§ Given instruction: Transcribe the records below exactly as they appear, omitting any pictures.
___ Given information ___
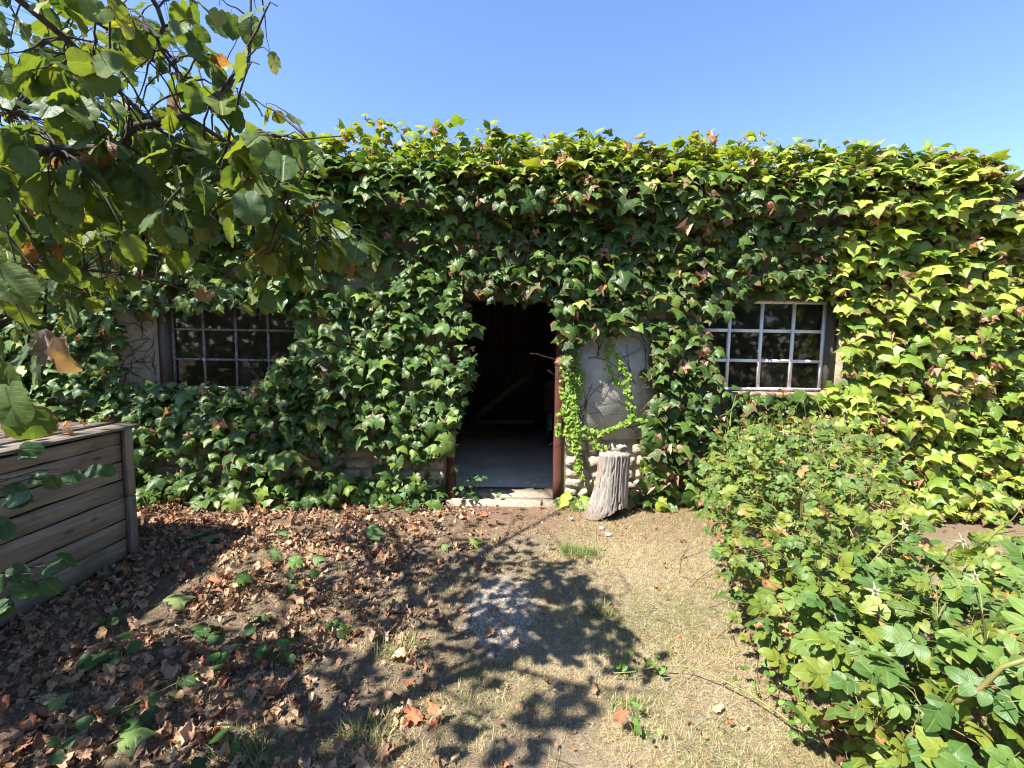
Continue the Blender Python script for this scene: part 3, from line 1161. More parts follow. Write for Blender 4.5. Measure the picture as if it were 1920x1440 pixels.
def ivy_wall(x0, x1, dens, r):
    n = int((x1 - x0) * 3.2 * dens)
    x = r.uniform(x0, x1, n)
    z = r.uniform(0.02, 3.26, n)
    pp, _ = proj(np.stack([x, np.full(n, YW - 0.12), z], 1))
    pp2 = pp + np.array([0, 11.0]) + r.normal(0, 6, (n, 2))
    keep = np.ones(n, bool)
    for k, poly in EX.items():
        keep &= ~in_poly(pp2, poly)
    for k, (poly, pr) in THIN.items():
        keep &= ~(in_poly(pp2, poly) & (r.uniform(0, 1, n) < pr))
    # clumping: uneven holes where the dark shows
    hn = vnoise(np.stack([x, z, x * 0], 1), 4.5, 21.0)
    keep &= ~((hn < -0.27) & (r.uniform(0, 1, n) < 0.7))
    hn2 = vnoise(np.stack([x, z, x * 0], 1), 11.0, 61.0)
    keep &= ~((hn2 < -0.22) & (r.uniform(0, 1, n) < 0.65))
    x, z = x[keep], z[keep]
    n = len(x)
    B = bulge(x, z)
    q = r.uniform(0, 1, n) ** 0.7
    y = YW - 0.02 - B * q
    eave = (z > 2.86) & (x < 4.46)
    q = np.where(eave, np.maximum(q, 0.86), q)
    y = np.where(eave, 4.335 - 0.13 * r.uniform(0, 1, n), y)
    hi = (z > 3.0) & (x >= 4.46)
    z = np.where(hi, z - 0.3, z)
    P = np.stack([x, y, z], 1)
    psi = r.normal(0.0, 0.62, n)
    out = np.clip(r.normal(0.80, 0.40, n), 0.05, 1.9)
    # above and near the eave leaves stand out more
    out = out + 0.5 * np.clip((z - 2.9) / 0.3, 0, 1)
    fr = np.clip((x - 2.2) / 1.5, 0, 1)
    out = out + 0.28 * fr
    a = np.stack([np.sin(psi) + 0.15 * fr, -np.sin(out) * np.cos(psi), -np.cos(out) * np.cos(psi)], 1)
    nn = np.stack([r.normal(0, 0.36, n) - 0.40 * fr, -np.cos(out) - 0.05, np.sin(out) + 0.05], 1)
    return P, frames(a, nn), q


def ivy_top(x0, x1, dens, r, hmax):
    n = int((x1 - x0) * 0.9 * dens)
    x = r.uniform(x0, x1, n)
    yy = 4.27 + 0.85 * r.uniform(0, 1, n) ** 1.2
    p = np.stack([x, yy, x * 0], 1)
    cap = np.interp(x, [-6, -2, -1, 1.3, 2.0, 3.0, 4.1, 4.55, 4.8, 6], hmax) + 0.10 * vnoise(p, 2.6, 31.0) + 0.07 * vnoise(p, 7.0, 5.0)
    base = EZ + (yy - EY) * math.tan(sl_) - 0.02
    q = r.uniform(0, 1, n)
    z = base + np.maximum(cap - base, 0.03) * q ** 0.85
    keep = (x < 4.46 + 0.12 * r.uniform(0, 1, n))
    # ragged: thin out towards the top
    keep &= r.uniform(0, 1, n) > 0.45 * q ** 4
    hn = vnoise(np.stack([x, yy, z], 1), 5.0, 51.0)
    keep &= ~((hn < -0.25) & (r.uniform(0, 1, n) < 0.7))
    x, yy, z, q = x[keep], yy[keep], z[keep], q[keep]
    n = len(x)
    th = r.uniform(0, 2 * PI, n)
    el = r.normal(0.1, 0.45, n)
    a = np.stack([np.cos(th) * np.cos(el), np.sin(th) * np.cos(el) - 0.35, np.sin(el)], 1)
    nn = np.stack([r.normal(0, 0.35, n), r.normal(-0.15, 0.35, n), np.ones(n)], 1)
    return np.stack([x, yy, z], 1), frames(a, nn), q + 0.3


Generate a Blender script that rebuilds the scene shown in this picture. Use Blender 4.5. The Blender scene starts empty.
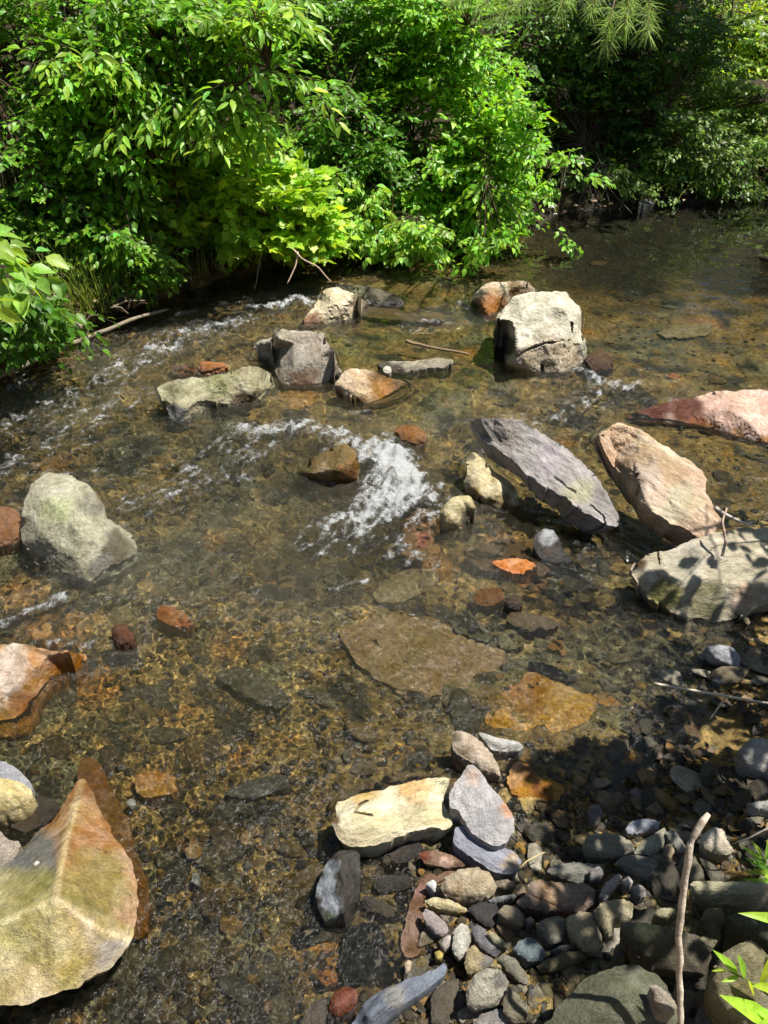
___
§ Written response:
Continue the Blender Python script for this scene: part 3, from line 1161. More parts follow. Write for Blender 4.5. Measure the picture as if it were 1920x1440 pixels.
def ivy_wall(x0, x1, dens, r):
    n = int((x1 - x0) * 3.2 * dens)
    x = r.uniform(x0, x1, n)
    z = r.uniform(0.02, 3.26, n)
    pp, _ = proj(np.stack([x, np.full(n, YW - 0.12), z], 1))
    pp2 = pp + np.array([0, 11.0]) + r.normal(0, 6, (n, 2))
    keep = np.ones(n, bool)
    for k, poly in EX.items():
        keep &= ~in_poly(pp2, poly)
    for k, (poly, pr) in THIN.items():
        keep &= ~(in_poly(pp2, poly) & (r.uniform(0, 1, n) < pr))
    # clumping: uneven holes where the dark shows
    hn = vnoise(np.stack([x, z, x * 0], 1), 4.5, 21.0)
    keep &= ~((hn < -0.27) & (r.uniform(0, 1, n) < 0.7))
    hn2 = vnoise(np.stack([x, z, x * 0], 1), 11.0, 61.0)
    keep &= ~((hn2 < -0.22) & (r.uniform(0, 1, n) < 0.65))
    x, z = x[keep], z[keep]
    n = len(x)
    B = bulge(x, z)
    q = r.uniform(0, 1, n) ** 0.7
    y = YW - 0.02 - B * q
    eave = (z > 2.86) & (x < 4.46)
    q = np.where(eave, np.maximum(q, 0.86), q)
    y = np.where(eave, 4.335 - 0.13 * r.uniform(0, 1, n), y)
    hi = (z > 3.0) & (x >= 4.46)
    z = np.where(hi, z - 0.3, z)
    P = np.stack([x, y, z], 1)
    psi = r.normal(0.0, 0.62, n)
    out = np.clip(r.normal(0.80, 0.40, n), 0.05, 1.9)
    # above and near the eave leaves stand out more
    out = out + 0.5 * np.clip((z - 2.9) / 0.3, 0, 1)
    fr = np.clip((x - 2.2) / 1.5, 0, 1)
    out = out + 0.28 * fr
    a = np.stack([np.sin(psi) + 0.15 * fr, -np.sin(out) * np.cos(psi), -np.cos(out) * np.cos(psi)], 1)
    nn = np.stack([r.normal(0, 0.36, n) - 0.40 * fr, -np.cos(out) - 0.05, np.sin(out) + 0.05], 1)
    return P, frames(a, nn), q


def ivy_top(x0, x1, dens, r, hmax):
    n = int((x1 - x0) * 0.9 * dens)
    x = r.uniform(x0, x1, n)
    yy = 4.27 + 0.85 * r.uniform(0, 1, n) ** 1.2
    p = np.stack([x, yy, x * 0], 1)
    cap = np.interp(x, [-6, -2, -1, 1.3, 2.0, 3.0, 4.1, 4.55, 4.8, 6], hmax) + 0.10 * vnoise(p, 2.6, 31.0) + 0.07 * vnoise(p, 7.0, 5.0)
    base = EZ + (yy - EY) * math.tan(sl_) - 0.02
    q = r.uniform(0, 1, n)
    z = base + np.maximum(cap - base, 0.03) * q ** 0.85
    keep = (x < 4.46 + 0.12 * r.uniform(0, 1, n))
    # ragged: thin out towards the top
    keep &= r.uniform(0, 1, n) > 0.45 * q ** 4
    hn = vnoise(np.stack([x, yy, z], 1), 5.0, 51.0)
    keep &= ~((hn < -0.25) & (r.uniform(0, 1, n) < 0.7))
    x, yy, z, q = x[keep], yy[keep], z[keep], q[keep]
    n = len(x)
    th = r.uniform(0, 2 * PI, n)
    el = r.normal(0.1, 0.45, n)
    a = np.stack([np.cos(th) * np.cos(el), np.sin(th) * np.cos(el) - 0.35, np.sin(el)], 1)
    nn = np.stack([r.normal(0, 0.35, n), r.normal(-0.15, 0.35, n), np.ones(n)], 1)
    return np.stack([x, yy, z], 1), frames(a, nn), q + 0.3


Generate a Blender script that rebuilds the scene shown in this picture. Use Blender 4.5. The Blender scene starts empty.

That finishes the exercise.